Rodney’s new view of the action (recreated).

As the 25mm Shaman slipped snugly into a tiny gap next to the 100mm Morbidex’s left shin we were both grinning. This brave little grot, only 80 points, was about to accomplish the un-accomplishable and let loose a roar of such terrifying ferocity that the half-daemon Morbidex who was fully three times the size of the Shaman (even without taking into account his giant Maggoth Beast mount) would completely bottle it, leaving himself vulnerable to a killing blow!

Then my opponent failed his roar by rolling a 2.

It didn’t matter of course. It never did. My opponent’s Rockguts pounded Morbidex into a sticky paste, completed their battle tactic, claimed the objective and handily won the whole game. I did manage to kill Rodney but it was more of an afterthought by that point since he had failed to serve his (ultimately meaningless) purpose and was no longer necessary.

But weeks later I’m still thinking of that green little man. That legend of the Gitz. That wonderful fool who underwent a full body transformation into a monstrous (but still pint sized) form, flew across the battlefield on mystical currents, dared to land by the wretched heel of a 15 foot tall feral predator emitting a constant miasma of death and decay and bravely squeak out an unimpressive “grahhh…”

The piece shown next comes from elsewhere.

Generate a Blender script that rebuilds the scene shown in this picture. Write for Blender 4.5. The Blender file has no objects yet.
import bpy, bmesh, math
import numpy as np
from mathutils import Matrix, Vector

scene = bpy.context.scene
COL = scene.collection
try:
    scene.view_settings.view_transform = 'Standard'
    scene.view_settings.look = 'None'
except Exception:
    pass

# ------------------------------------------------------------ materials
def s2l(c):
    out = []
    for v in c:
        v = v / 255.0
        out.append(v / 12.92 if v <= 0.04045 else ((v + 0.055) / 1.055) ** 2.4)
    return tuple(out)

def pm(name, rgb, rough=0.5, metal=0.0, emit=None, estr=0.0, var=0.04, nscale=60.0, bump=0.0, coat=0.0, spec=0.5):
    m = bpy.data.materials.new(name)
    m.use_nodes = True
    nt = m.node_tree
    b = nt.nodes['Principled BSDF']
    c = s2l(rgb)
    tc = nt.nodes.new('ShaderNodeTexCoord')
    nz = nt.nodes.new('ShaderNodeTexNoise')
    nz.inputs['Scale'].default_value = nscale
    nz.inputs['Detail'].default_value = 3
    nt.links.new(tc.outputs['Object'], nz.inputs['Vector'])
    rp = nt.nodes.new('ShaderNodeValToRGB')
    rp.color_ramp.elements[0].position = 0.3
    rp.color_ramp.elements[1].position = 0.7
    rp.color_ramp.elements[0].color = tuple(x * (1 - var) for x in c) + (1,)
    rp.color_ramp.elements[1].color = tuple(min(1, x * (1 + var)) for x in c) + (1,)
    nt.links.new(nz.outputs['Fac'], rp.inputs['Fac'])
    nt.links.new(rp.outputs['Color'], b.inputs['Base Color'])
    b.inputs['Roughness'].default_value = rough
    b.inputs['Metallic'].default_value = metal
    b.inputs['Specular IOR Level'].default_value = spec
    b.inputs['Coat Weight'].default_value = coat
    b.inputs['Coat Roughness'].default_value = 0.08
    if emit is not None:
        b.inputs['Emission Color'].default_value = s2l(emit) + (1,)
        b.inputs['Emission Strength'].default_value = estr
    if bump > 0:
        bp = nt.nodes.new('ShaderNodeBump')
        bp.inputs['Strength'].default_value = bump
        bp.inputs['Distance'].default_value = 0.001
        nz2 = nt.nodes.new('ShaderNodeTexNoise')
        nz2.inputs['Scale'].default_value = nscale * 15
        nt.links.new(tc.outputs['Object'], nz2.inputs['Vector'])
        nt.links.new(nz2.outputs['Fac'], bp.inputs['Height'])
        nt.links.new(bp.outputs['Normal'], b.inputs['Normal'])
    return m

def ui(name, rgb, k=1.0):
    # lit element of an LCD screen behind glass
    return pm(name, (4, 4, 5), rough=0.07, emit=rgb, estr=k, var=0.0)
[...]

Probability is the backbone of wargaming. Almost nothing in a wargame is guaranteed and an unfortunate dice roll can transform the greatest of heroes into blundering jesters. Was my opponent’s play a good one? Statistically: definitely not. There were so many opportunities to fail, and he did. But this man clearly loves the game, loves his army and we both agreed – it was the right play for the Gitz. It was sneaky, cunnin’ and most importantly it was practically destined to fail. What could be more true to the spirit of the Gloomspite than that?

I salute you, or at least what remains of you, flattened smear that used to be Red Nosed Rodney – the Madcap Shaman. King of my heart. Battlefield tactician extraordinaire. Beautiful fool.